Modifying Display of Data (Personalization) Bookmark this Heading Return to Top

Personalization vs. Customization vs. Configuration
"Personalization" refers to the process by which an end-user modifies the display of his or her own content, such as regions, fields, columns, etc. "Customization" refers to layout, structure, and content changes made by a customer to the entire application or application suite to meet unique business needs. "Configuration" refers to selections made by a business analyst (rather than a technical resource) that determine look-and-feel, as well as functionality of components (for example, a watch list or business process configuration).

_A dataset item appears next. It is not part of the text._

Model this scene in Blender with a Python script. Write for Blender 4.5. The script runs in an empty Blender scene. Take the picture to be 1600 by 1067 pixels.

Personalize vs. Setup vs. Administration
Users initiate a Personalization process by selecting a "Personalize" button. Setup tasks are performed during the planning, configuring, and monitoring of an application implementation (typically a one-time process). Administrators perform ongoing maintenance, including reconfiguration of Setup parameters, with "Administration" functionality.

Exiting Applications Bookmark this Heading Return to Top

Sign Out vs. Exit vs. Quit
"Sign Out" typically means breaking a connection without leaving the environment; "Exit" and "Quit" typically mean leaving an environment. Currently, only "Sign Out" is recommended in FusionFX applications.